Fernando II de Aragón y V de Castilla «el Católico» (1452-1516) |
No cabe en los estrechos límites de un breve artículo periodístico esbozar siquiera la gigante figura del más grande y glorioso, quizá, de los reyes que en el trono de San Fernando se han sentado. El nombre de Fernando el Católico, inseparablemente unido por los vínculos del matrimonio y por los no menos íntimos del espíritu, del genio, de la virtud y de la grandeza moral al de aquella singularísima Reina universalmente admirada que se llamó Isabel la Católica; el nombre de Fernando, decimos, se enlazó con los más sublimes hechos de nuestra patria Historia y sintetiza, compendia y cifra los más culminantes momentos de la vida de España.

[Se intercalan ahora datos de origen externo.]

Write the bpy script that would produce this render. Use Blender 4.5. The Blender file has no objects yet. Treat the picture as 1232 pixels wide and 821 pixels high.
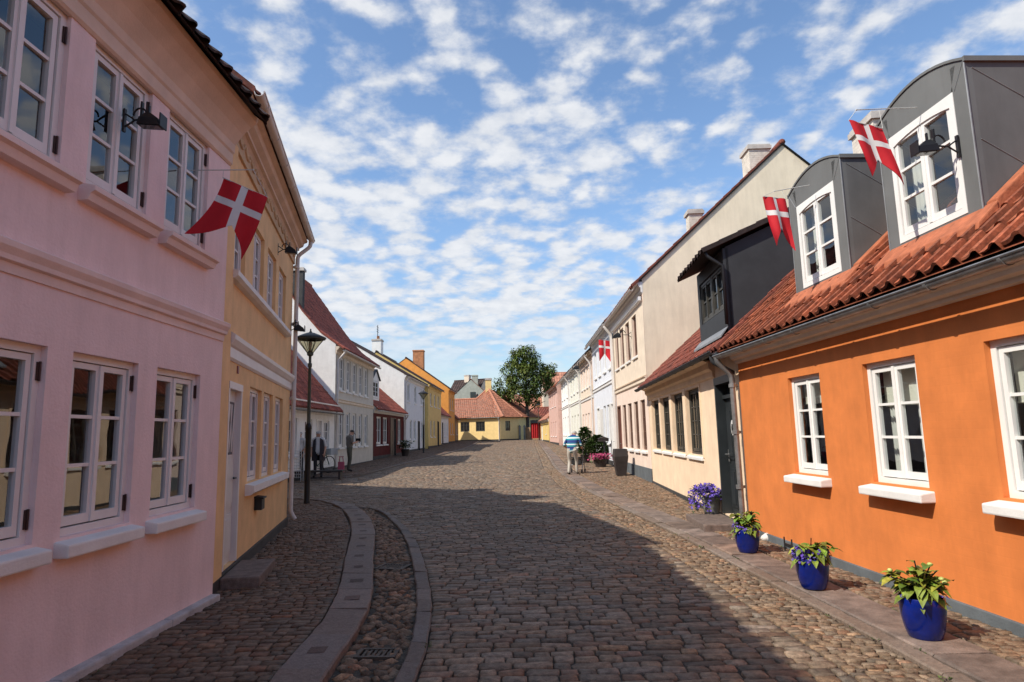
import bpy, bmesh, math, random
import numpy as np
from mathutils import Vector, Matrix
random.seed(7); RNG = np.random.default_rng(11)
R = math.radians
sc = bpy.context.scene
COL = sc.collection
# ------------------------------------------------------------------ ground height: level near the camera, rising gently up the street
def gz(y):
    if y < 8: return 0.0
    if y < 24: return 0.0115*(y-8)**2/32
    return 0.0115*(y-16)
def lerp(a, b, t): return a+(b-a)*t
def interp(v, pts):                     # piecewise linear, pts = [(key, value)...]
    return float(np.interp(v, [p[0] for p in pts], [p[1] for p in pts]))
# ------------------------------------------------------------------ materials
def nodes_of(name):
    m = bpy.data.materials.new(name); m.use_nodes = True
    nt = m.node_tree; b = nt.nodes['Principled BSDF']
    return m, nt, b
def mat(name, col, rough=.8, var=.12, scale=3.0, fine=0.0, fscale=90., bump=.0, bscale=60., attr=False, metal=0., spec=.4, col2=None, coat=0.,
        brick=None, stain=0.0, sheen=0):
    m, nt, b = nodes_of(name); N = nt.nodes; L = nt.links
    tc = N.new('ShaderNodeTexCoord')
    n = N.new('ShaderNodeTexNoise'); n.inputs['Scale'].default_value = scale; n.inputs['Detail'].default_value = 6; n.inputs['Roughness'].default_value = .62
    L.new(tc.outputs['Object'], n.inputs['Vector'])
    c2 = col2 or tuple(c*(1-var*2.2) for c in col)
    c1 = tuple(min(1, c*(1+var)) for c in col)
    ramp = N.new('ShaderNodeValToRGB'); ramp.color_ramp.elements[0].position = .32; ramp.color_ramp.elements[1].position = .68
    ramp.color_ramp.elements[0].color = (*c2, 1); ramp.color_ramp.elements[1].color = (*c1, 1)
    L.new(n.outputs['Fac'], ramp.inputs['Fac'])
    out = ramp.outputs['Color']
    def mult(out, fac, colsock):
        mx = N.new('ShaderNodeMix'); mx.data_type = 'RGBA'; mx.blend_type = 'MULTIPLY'; mx.inputs['Factor'].default_value = fac
        L.new(out, mx.inputs['A']); L.new(colsock, mx.inputs['B']); return mx.outputs['Result']
    if fine:
        f = N.new('ShaderNodeTexNoise'); f.inputs['Scale'].default_value = fscale; f.inputs['Detail'].default_value = 3
        L.new(tc.outputs['Object'], f.inputs['Vector'])
        r2 = N.new('ShaderNodeValToRGB'); r2.color_ramp.elements[0].position = .3; r2.color_ramp.elements[1].position = .7
        r2.color_ramp.elements[0].color = (1-fine,)*3+(1,); r2.color_ramp.elements[1].color = (1, 1, 1, 1)
        L.new(f.outputs['Fac'], r2.inputs['Fac']); out = mult(out, 1, r2.outputs['Color'])
    if stain:                           # vertical rain streaks and blotches that belong to the wall itself
        mp = N.new('ShaderNodeMapping'); mp.inputs['Scale'].default_value = (2.2, 2.2, .35); L.new(tc.outputs['Object'], mp.inputs['Vector'])
        f = N.new('ShaderNodeTexNoise'); f.inputs['Scale'].default_value = 2.3; f.inputs['Detail'].default_value = 8; f.inputs['Roughness'].default_value = .7
        L.new(mp.outputs['Vector'], f.inputs['Vector'])
        r3 = N.new('ShaderNodeValToRGB'); r3.color_ramp.elements[0].position = .36; r3.color_ramp.elements[1].position = .6
        r3.color_ramp.elements[0].color = (1-stain, 1-stain*1.05, 1-stain*1.1, 1); r3.color_ramp.elements[1].color = (1, 1, 1, 1)
        L.new(f.outputs['Fac'], r3.inputs['Fac']); out = mult(out, 1, r3.outputs['Color'])
    if attr:
        a = N.new('ShaderNodeAttribute'); a.attribute_name = 'Col'; out = mult(out, 1, a.outputs['Color'])
    L.new(out, b.inputs['Base Color'])
    b.inputs['Roughness'].default_value = rough; b.inputs['Metallic'].default_value = metal; b.inputs['Specular IOR Level'].default_value = spec
    b.inputs['Coat Weight'].default_value = coat
    hs = None
    if bump:
        nb = N.new('ShaderNodeTexNoise'); nb.inputs['Scale'].default_value = bscale; nb.inputs['Detail'].default_value = 5
        L.new(tc.outputs['Object'], nb.inputs['Vector']); hs = nb.outputs['Fac']; dist = bump
    if brick:                           # painted brickwork: only the relief of the courses
        uv = N.new('ShaderNodeUVMap'); uv.uv_map = 'UVMap'
        wob = N.new('ShaderNodeTexNoise'); wob.inputs['Scale'].default_value = 5; L.new(tc.outputs['Object'], wob.inputs['Vector'])
        ad = N.new('ShaderNodeVectorMath'); ad.operation = 'MULTIPLY_ADD'; ad.inputs[1].default_value = (.012, .012, 0); L.new(wob.outputs['Color'], ad.inputs[0]); L.new(uv.outputs['UV'], ad.inputs[2])
        bt = N.new('ShaderNodeTexBrick'); bt.inputs['Scale'].default_value = 1; bt.inputs['Brick Width'].default_value = .24; bt.inputs['Row Height'].default_value = .072
        bt.inputs['Mortar Size'].default_value = .007; bt.inputs['Mortar Smooth'].default_value = .6
        bt.inputs['Color1'].default_value = (1, 1, 1, 1); bt.inputs['Color2'].default_value = (.93, .93, .93, 1); bt.inputs['Mortar'].default_value = (0, 0, 0, 1)
        L.new(ad.outputs['Vector'], bt.inputs['Vector'])
        wv = N.new('ShaderNodeTexNoise'); wv.inputs['Scale'].default_value = 9; wv.inputs['Detail'].default_value = 4; L.new(tc.outputs['Object'], wv.inputs['Vector'])
        a1 = N.new('ShaderNodeMath'); a1.operation = 'MULTIPLY_ADD'; a1.inputs[1].default_value = 1.3; L.new(wv.outputs['Fac'], a1.inputs[0]); L.new(bt.outputs['Color'], a1.inputs[2])
        hs = a1.outputs[0]; dist = brick
    if hs is not None:
        bp = N.new('ShaderNodeBump'); bp.inputs['Strength'].default_value = 1.0; bp.inputs['Distance'].default_value = dist
        L.new(hs, bp.inputs['Height']); L.new(bp.outputs['Normal'], b.inputs['Normal'])
    return m
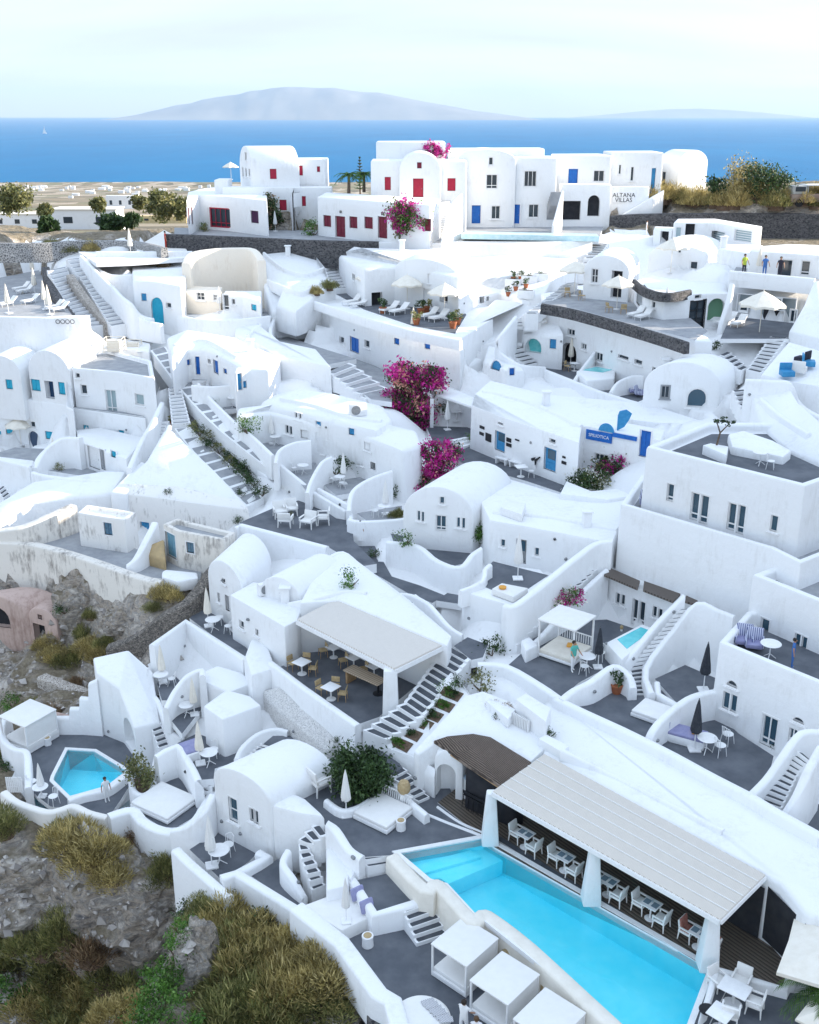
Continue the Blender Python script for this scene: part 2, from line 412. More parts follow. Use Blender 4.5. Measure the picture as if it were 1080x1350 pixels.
# ---------------------------------------------------------------- openings, fixed to the wall the sight line meets
def frame_on(o, box):
    x0, y0, x1, y1 = box; cx, cy = (x0 + x1) / 2, (y0 + y1) / 2
    loc, nor = hit(o, cx, cy)
    if loc is None:
        print('MISS', o.name, o.get('label'), box); return None
    nz = V3((nor.x, nor.y, 0))
    if nz.length < .25:
        print('FLAT', o.name, o.get('label'), box); return None
    nz.normalize()
    t = V3((-nz.y, nz.x, 0)); up = V3((0, 0, 1))
    a = proj(loc); e = proj(loc + t * .1); g = proj(loc + up * .1)
    w = (x1 - x0) / max(abs(e[0] - a[0]) * 10, 3); h = (y1 - y0 - abs(e[1] - a[1]) * 10 * min(w, 6)) / max(abs(g[1] - a[1]) * 10, 3)
    h = max(h, (y1 - y0) * .55 / max(abs(g[1] - a[1]) * 10, 3))
    return loc, t, up, nz, min(w, 4.5), min(h, 4.5)
def obox(b, c, t, u, n, w, h, d, mi=0):
    q = [c + t * sx * w / 2 + u * sy * h / 2 for sx, sy in ((-1, -1), (1, -1), (1, 1), (-1, 1))]
    b.prism([a + n * d / 2 for a in q], [a - n * d / 2 for a in q], mi)
REC = dict(shutter=.10, door=.16, dark=.5, win=.2, glazed=.2); CUTS = {}
def cut_openings():
    for o, L_ in CUTS.items():
        mb = MB()
        for ol, n, d in L_: mb.prism([p + n * .5 for p in ol], [p - n * (d + .06) for p in ol])
        cut(o, mb)
def win(o, box, style='win', col=None, panes=(2, 1), fr=None, label=None, pane=GLASS, name=None, arch=False, fw=.07, glaze=None):
    """box in picture px; style win | door | shutter (solid leaf) | glazed (door with glass) | dark (open doorway)"""
    q = frame_on(o, box)
    if not q: return None
    loc, t, u, n, w, h = q; CLEAR.append((loc.x, loc.y, n.x, n.y, w / 2 + .9, loc.z - h / 2 - .12))
    fr = fr or WTRIM; b = MB(); r = None
    def outline(w, h, k=8):
        if not arch: return [(-w / 2, -h / 2), (w / 2, -h / 2), (w / 2, h / 2), (-w / 2, h / 2)]
        ah = min(w / 2, h * .97)
        return [(-w / 2, -h / 2), (w / 2, -h / 2)] + [(w / 2 * cos(pi * i / k), h / 2 - ah + ah * sin(pi * i / k)) for i in range(k + 1)]
    def plate(b, w, h, d0, d1, mi=0):
        ol = outline(w, h); b.prism([loc + t * x + u * y + n * d1 for x, y in ol], [loc + t * x + u * y + n * d0 for x, y in ol], mi)
    rc = min(REC.get(style, .2), max(.1, w * .28)) if style == 'win' else REC.get(style, .2); CUTS.setdefault(o, []).append(([(loc + t * x + u * y) for x, y in outline(w, h)], n, rc))
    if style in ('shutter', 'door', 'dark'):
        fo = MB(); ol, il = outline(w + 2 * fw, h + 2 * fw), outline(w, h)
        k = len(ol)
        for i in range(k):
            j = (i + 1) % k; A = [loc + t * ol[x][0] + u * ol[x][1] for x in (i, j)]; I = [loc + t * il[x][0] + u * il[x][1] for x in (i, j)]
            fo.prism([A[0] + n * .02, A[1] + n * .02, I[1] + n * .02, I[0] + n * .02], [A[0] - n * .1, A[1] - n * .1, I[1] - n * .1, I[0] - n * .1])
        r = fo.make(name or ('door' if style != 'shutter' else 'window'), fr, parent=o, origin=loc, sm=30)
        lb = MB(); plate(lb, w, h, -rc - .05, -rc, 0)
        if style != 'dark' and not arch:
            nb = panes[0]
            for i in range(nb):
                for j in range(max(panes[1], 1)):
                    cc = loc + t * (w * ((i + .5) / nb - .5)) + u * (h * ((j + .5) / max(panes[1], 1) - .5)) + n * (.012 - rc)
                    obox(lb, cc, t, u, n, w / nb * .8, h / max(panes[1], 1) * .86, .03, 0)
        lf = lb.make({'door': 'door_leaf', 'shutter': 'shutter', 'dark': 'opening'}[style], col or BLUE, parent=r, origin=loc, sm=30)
        if style == 'door' and glaze:
            gb = MB(); obox(gb, loc + u * h * .2 + n * (.035 - rc), t, u, n, w * .62, h * .42, .02); gb.make('pane', glaze, parent=r, origin=loc)
        elif style == 'door' and h > .9:
            hb = MB(); hb.box(loc + t * w * .36 - u * h * .05 + n * (.05 - rc), (.05, .05, .12)); hb.make('handle', METALG, parent=r, origin=loc)
    else:
        # glazed: frame bars round the panes
        ol, il = outline(w + 2 * fw, h + 2 * fw), outline(w, h); k = len(ol)
        for i in range(k):
            j = (i + 1) % k; A = [loc + t * ol[x][0] + u * ol[x][1] for x in (i, j)]; I = [loc + t * il[x][0] + u * il[x][1] for x in (i, j)]
            b.prism([A[0] + n * .02, A[1] + n * .02, I[1] + n * .02, I[0] + n * .02], [A[0] - n * .1, A[1] - n * .1, I[1] - n * .1, I[0] - n * .1])
        iw = min(.12, w * .22, h * .22); il2 = outline(w - iw, h - iw)
        for i in range(k):
            j = (i + 1) % k; A = [loc + t * il[x][0] + u * il[x][1] for x in (i, j)]; I = [loc + t * il2[x][0] + u * il2[x][1] for x in (i, j)]
            b.prism([A[0] - n * .04, A[1] - n * .04, I[1] - n * .04, I[0] - n * .04], [A[0] - n * .17, A[1] - n * .17, I[1] - n * .17, I[0] - n * .17])
        for i in range(1, panes[0]): obox(b, loc + t * w * (i / panes[0] - .5) - n * .07, t, u, n, .055, h, .05)
        for j in range(1, panes[1]): obox(b, loc + u * h * (j / panes[1] - .5) - n * .072, t, u, n, w, .045, .045)
        if style == 'glazed': obox(b, loc - u * h * .28 - n * .1, t, u, n, w, .07, .05)
        if style == 'win' and h < 1.6: obox(b, loc - u * (h / 2 + fw + .03) + n * .06, t, u, n, w + .28, .06, .16)
        r = b.make(name or ('window' if style == 'win' else 'door'), col or fr, parent=o, origin=loc, sm=30)
        pb = MB(); plate(pb, w, h, -rc - .05, -min(.16, rc * .8)); pb.make('pane', pane, parent=r, origin=loc)
    if label: r['label'] = label
    return r
def ZT(bx, by, z, ty):
    """height of the point straight above floor point (bx, by, z) that is seen at picture row ty"""
    p = P(bx, by, z); k = (ty - 675) / F
    return -(k * p.y * CP + p.y * SP) / (CP - k * SP)
def lift(bx, by, z, zt):
    p = P(bx, by, z); p.z = zt; return p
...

Maravillosa disposición y designio de la Divina Providencia fue la feliz conjunción de aquellos dos portentosos luminares, Fernando e Isabel, que, al unir sus cetros y coronas, confundieron también los resplandores de sus almas, completándose mútuamente y prestándose entre sí aquellas excelsas cualidades, que hicieron de su Gobierno y reinado la época de mayor esplendor y gloria de nuestra Patria. Porque si de un lado estaban en aquella regia pareja la intuición prodigiosa, la sugestiva delicadeza, la sublime generosidad, el sentimiento que avasalla y cautiva, del otro lado se hallaban la prudencia exquisita, la madurez razonadora, la diplomacia discretísima, el juicio sereno que todo lo analiza y somete a la luz de detenida y profunda reflexión.
El alma de Isabel se completa con el alma de Fernando, y viceversa. La una apenas se concibe sin la otra. De la fusión y hermosa compenetración de ambas resulta ese todo armónico, encantador y maravilloso, que hace del reinado de Fernando e Isabel como un oasis delicioso en las páginas de oro de nuestra Historia.
¿Habrá que recordar empresas sublimes como el término y fin de nuestra gloriosísima Reconquista de ocho siglos, la rendición de Granada, el descubrimiento del Nuevo Mundo, las guerras y conquistas de Italia, el afianzamiento del orden y paz interior de España, el florecimiento de nuestras célebres Universidades... empresas deslumbradoras y magníficas, que forman diadema de luz inmortal en las sienes del Católico Rey Don Fernando?
¿Y será posible que España contemple con indiferencia el curso de este año sin exteriorizar de alguna manera su gratitud, su admiración y su cariño al Monarca excelso, que tantas glorias y prestigios y grandezas dio a la Patria? ¿Podríamos dejar en el olvido al que es como el astro rey, en torno del cual giran y del que reciben su luz todos los grandes personajes de la colosal epopeya española de fines del siglo XV y principios del XVI?
Injusticia imperdonable fuera semejante olvido. El pueblo, que frecuentemente ignora los méritos u hazañas de los muertos ilustres cuya memoria celebra la posteridad, está familiarizado con el nombre del Rey Católico Fernando y, por escasa que sea su ilustración histórica, algo sabe de sus proezas, de su admirable genio, de su vida gloriosísima. Procede, pues, un homenaje verdaderamente popular, hondamente sentido y de un sabor tan esencialmente españolista, que la nación entera deba asociarse a él con patriótico entusiasmo.